THE FORMER head of Sweden’s “bad bank” Securum has said bad banks work better when troubled lenders split into good and bad banks immediately rather than moving soured loans to a single entity such as in the case of the National Asset Management Agency (Nama).
Jan Kvarnström said Nama must move as quickly as possible to understand the loans it acquires and to protect the underlying properties to improve cashflow and immediately plan an exit strategy.
The bad bank should not focus on maximising profits but on minimising losses as some assets must be sold to prevent higher losses.
“The whole exercise is not to build an empire but to recover as much money as possible,” he said.
Mr Kvarnström ran Securum, the bad bank spun out of the nationalised lender, Nordbanken, the third largest bank in Sweden when the country’s banking sector collapsed in the early 1990s.
Securum, which had loans of about €7 billion, later merged with a second bad bank, Retriva, which was created out of another nationalised Swedish lender, Gota Bank.

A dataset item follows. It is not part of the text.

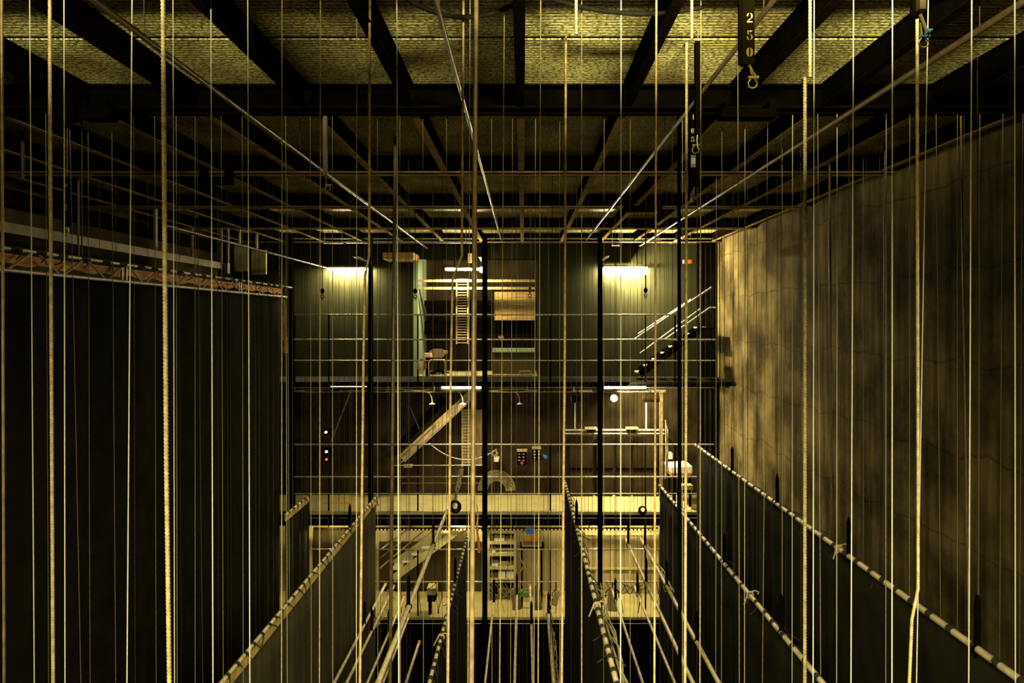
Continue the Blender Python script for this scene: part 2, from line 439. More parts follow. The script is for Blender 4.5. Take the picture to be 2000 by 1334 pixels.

The Swedish government recovered 80 per cent of loans from the two institutions’ bad banks but recouped substantially more from the sale of the lenders’ good banks.
Bad banks needed to be properly resourced to take control of bad assets quickly and “to stop the bleeding”, said Mr Kvarnström.
Securum had a staff of 500, while another bad bank he ran from 2002 to 2006, created from German bank Dresdner, had 400 staff to manage loans of €36 billion. Nama has a core staff of 40 which will rise to 80 this year.
The agency, which was set up last year to buy €81 billion in loans from five institutions, will manage the 100 biggest borrowers directly.
The remaining 1,400 will be managed by units within the institutions with supervising staff seconded from Nama.
“It could work. Everything boils down to leadership and how you structure it,” said Mr Kvarnström who spoke at a Nama conference hosted by Chartered Accountants Ireland in Dublin yesterday.
Good banks must be sustainable, he said, while bad banks must be well established and managed in order to minimise losses.
“It is pointless to have a bad bank when you have no good bank – Anglo Irish seems to be understanding this slowly,” he said. State-owned Anglo has proposed selling €36 billion in loans in Nama and dumping up to a further €24 billion into an internal bad bank, leaving a good bank with up to €15 billion in loans.
Securum foreclosed on many property-based borrowers shortly after it was set up, he said, as their equity was wiped out by the collapsing value of Swedish property.
“We were regarded as much more aggressive – bankers are usually kind guys who invite people to golf or the theatre – we forced clients to face facts and that they had lost their equity,” Mr Kvarnström said.
The bank set up a listed company to offload properties at the earliest opportunity, he said.
Transparency was “very important”, he said, as bad banks must communicate plans regularly to counter criticism about the high level of bankruptcies, its rules and payments made to managers.